Ce raisonnement tend à assurer une justice équilibrée. Le locataire étant réputé être la partie faible au contrat, il est légitime qu’il puisse, le cas échéant, récupérer le montant du loyer payé en trop au bailleur, même s’il prend connaissance de son droit plusieurs années après la conclusion du bail. Toutefois, la sécurité du droit impose de fixer une limite temporelle. A notre sens, l’approche consistant à retenir un délai maximal de dix ans, prenant naissance au commencement de la relation contractuelle, a le mérite d’assurer une certaine tranquillité d’esprit aux bailleurs, tout en laissant aux locataires suffisamment de temps pour faire valoir leurs droits.

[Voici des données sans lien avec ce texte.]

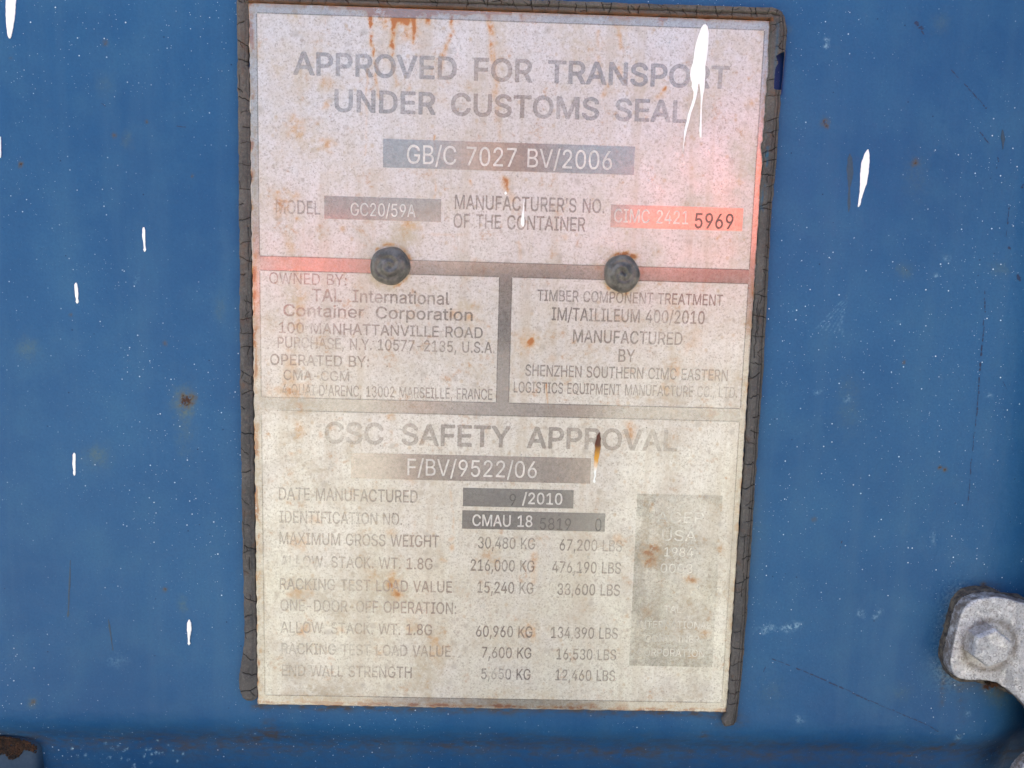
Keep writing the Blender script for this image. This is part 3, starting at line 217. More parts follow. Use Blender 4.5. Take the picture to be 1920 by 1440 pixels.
p2|424|48,-162 114,-163 123,-158 129,-150 131,-2 134,7 158,-11 186,-23 206,-27 262,-27 298,-13 326,1 343,14 371,46 389,78 403,118 407,142 407,234 402,260 381,314 354,351 322,379 294,393 258,403 202,403 166,393 134,369 127,390 114,399 50,399 41,394 35,386 33,-142 37,-154;202,69 182,76 170,84 160,94 147,114 136,146 131,174 132,206 136,230 152,274 172,294 186,304 202,308 238,308 266,296 291,270 304,234 309,206 308,166 297,122 280,94 270,84 250,72 234,68
r0|259|52,2 58,-1 106,-1 112,2 113,230 117,238 117,258 122,274 134,294 158,314 186,323 242,324 245,330 245,378 242,384 190,385 166,377 138,358 114,326 113,374 110,380 58,381 52,378
r1|259|47,-6 54,-9 110,-9 120,-2 121,226 125,238 126,258 142,290 162,306 190,315 242,315 250,319 253,326 253,382 246,392 186,392 154,380 122,354 120,382 114,388 54,389 44,382 43,6
r2|259|48,-18 114,-19 123,-14 129,-6 131,222 136,254 141,270 152,286 166,296 194,305 246,305 259,314 263,326 263,382 259,394 250,401 186,403 158,393 134,378 123,394 110,399 50,399 41,394 35,386 33,2 37,-10
t0|227|146,-2 150,-5 178,-5 190,-1 210,0 213,10 202,52 150,54 130,70 129,94 125,102 125,322 126,326 130,327 202,328 205,334 204,378 198,381 126,382 124,470 118,473 66,472 63,466 62,382 6,380 3,374 4,330 10,327 62,326 63,90 67,78 67,62 75,42 95,18 118,3
t1|227|142,-10 150,-13 178,-13 210,-9 218,-5 221,2 221,14 210,57 202,61 158,61 146,66 138,74 137,94 133,106 134,318 202,319 209,322 213,330 213,378 210,385 202,389 134,390 133,470 130,477 122,481 66,481 58,477 55,470 54,390 6,389 -2,385 -5,378 -5,330 2,320 50,319 54,318 55,314 55,86 64,46 78,23 91,10 114,-4
t2|227|144,-22 182,-23 214,-19 223,-14 231,-2 231,18 219,62 206,71 162,71 153,74 148,78 143,110 143,306 150,309 206,309 215,314 221,322 223,330 223,382 215,394 206,399 150,399 143,402 143,474 134,487 122,491 62,491 53,486 45,474 45,402 38,399 2,399 -7,394 -13,386 -15,326 -10,317 -2,311 42,309 45,306 45,86 55,42 69,18 86,1 110,-13"""


# ------------------------------------------------------------------ helpers
def P(px, py, y=0.0):
    """point of the door face (or of the plane y) drawn in survey units of the photograph"""
    d = M.T @ np.array([(px - CX) / F_PX, (py - CY) / F_PX, 1.0])
    t = (y - CAM[1]) / d[1]
    q = CAM + t * d
    return (q[0], y, q[2])


def to_px(co):
    q = (co - CAM) @ M.T
    return q[:, 0] / q[:, 2] * F_PX + CX, q[:, 1] / q[:, 2] * F_PX + CY


def link(name, me, mat=None, parent=None, label=None, cat=None, group=None, kind=None):
    o = bpy.data.objects.new(name, me)
    col.objects.link(o)
    if mat is not None:
        me.materials.clear()
        me.materials.append(mat)
    if parent is not None:
        o.parent = parent
        o.matrix_parent_inverse = Matrix.Identity(4)
        o.location = -parent.location
    for k, v in (('label', label), ('category', cat), ('group', group), ('kind', kind)):
        if v:
            o[k] = v
    return o


def empty(name, loc, label, cat, group=None):
    o = bpy.data.objects.new(name, None)
    o.empty_display_size = 0.02
    o.location = loc
    col.objects.link(o)
    o['label'] = label
    o['category'] = cat
    if group:
        o['group'] = group
    return o


def mesh_np(name, co, quads, smooth=True):
    me = bpy.data.meshes.new(name)
    co = np.asarray(co, dtype=np.float32)
    quads = np.asarray(quads, dtype=np.int32)
    me.vertices.add(len(co))
    me.vertices.foreach_set('co', co.ravel())
    me.loops.add(quads.size)
    me.loops.foreach_set('vertex_index', quads.ravel())
    me.polygons.add(len(quads))
    me.polygons.foreach_set('loop_start', np.arange(len(quads), dtype=np.int32) * quads.shape[1])
    me.update(calc_edges=True)
    me.polygons.foreach_set('use_smooth', np.full(len(quads), smooth))
    return me


def attr(me, name, val):
    a = me.attributes.new(name, 'FLOAT', 'POINT')
    a.data.foreach_set('value', np.clip(np.asarray(val, dtype=np.float32), 0, 4))


def grid_quads(nu, nv, flip=False):
    i = np.arange(nu * nv).reshape(nv, nu)
    a, b, c, d = i[:-1, :-1], i[:-1, 1:], i[1:, 1:], i[1:, :-1]
    q = np.stack([a, b, c, d], -1).reshape(-1, 4)
    return q[:, ::-1] if flip else q


def vnoise(x, y, seed=0):
    """smooth value noise in numpy, about -1..1"""
    xi, yi = np.floor(x).astype(np.int64), np.floor(y).astype(np.int64)
    fx, fy = x - xi, y - yi
    fx, fy = fx * fx * (3 - 2 * fx), fy * fy * (3 - 2 * fy)

    def h(a, b):
        n = (a * 374761393 + b * 668265263 + seed * 1442695041) & 0x7fffffff
        n = ((n ^ (n >> 13)) * 1274126177) & 0x7fffffff
        return ((n ^ (n >> 16)) & 0xffff) / 32767.5 - 1.0
    return (h(xi, yi) * (1 - fx) + h(xi + 1, yi) * fx) * (1 - fy) + (h(xi, yi + 1) * (1 - fx) + h(xi + 1, yi + 1) * fx) * fy


def fbm(x, y, seed=0, n=4):
    s, a = 0, 1.0
    for k in range(n):
        s = s + a * vnoise(x * 2 ** k, y * 2 ** k, seed + k * 17)
        a *= 0.55
    return s


def seg_dist(x, y, x0, y0, x1, y1):
    dx, dy = x1 - x0, y1 - y0
    L = dx * dx + dy * dy + 1e-9
    t = np.clip(((x - x0) * dx + (y - y0) * dy) / L, 0, 1)
    return np.hypot(x - x0 - t * dx, y - y0 - t * dy), t


def blob(x, y, cx, cy, rx, ry=None, a=1.0, wob=0.45, seed=1, sharp=2.0):
    ry = ry or rx
    d = np.hypot((x - cx) / rx, (y - cy) / ry)
    d = d + wob * fbm(x / 9.0, y / 9.0, seed)
    return a * np.exp(-np.clip(d, 0, 9) ** sharp)


def streak(x, y, x0, y0, x1, y1, w, a=1.0, seed=1, wob=3.0):
    d, t = seg_dist(x + wob * vnoise(y / 22.0, x * 0 + seed, seed), y, x0, y0, x1, y1)
    return a * np.exp(-(d / w) ** 2) * (0.55 + 0.45 * fbm(x / 7.0, y / 14.0, seed + 5)) * (1 - 0.55 * t)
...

Il se pose néanmoins la question de savoir si la Cour cantonale aurait pu parvenir à la même conclusion si la locataire s’était bornée à requérir la fixation judiciaire du loyer initial pour le futur, sans conclure simultanément à la restitution du trop-perçu. En effet, dans un tel cas, il apparaît douteux qu’un simple parallèle puisse être fait avec les règles de prescription relatives à cette dernière action, laquelle ne trouverait justement pas application en l’espèce.
1Sébastien Fetter, La contestation du loyer initial – Etude de l’art. 270 CO, Ed. Stämpfli Berne, 2005, p. 127, no 276.
2TF 4A_571/2017 du 10.7.2018, c. 4.1.1.2 et TF 4C_330/2002 du 31.1.2003, c. 3.1.
3TF 4A_517/2014 du 2.2.2015, c. 4.
4ATF 140 III 583.
5Fetter. Contestation du loyer initial, p. 267, no 582.
6David Lachat, Le bail à loyer, Ed.
De l’ASLOCA romande, 2008, p. 398.
7TF 4A_517/2014 du 2.2.2015.
8TF 4A_254/2016 du 10.7.2017,
c. 3.1.3.1; 4A_517/2018 du 2.2.2015.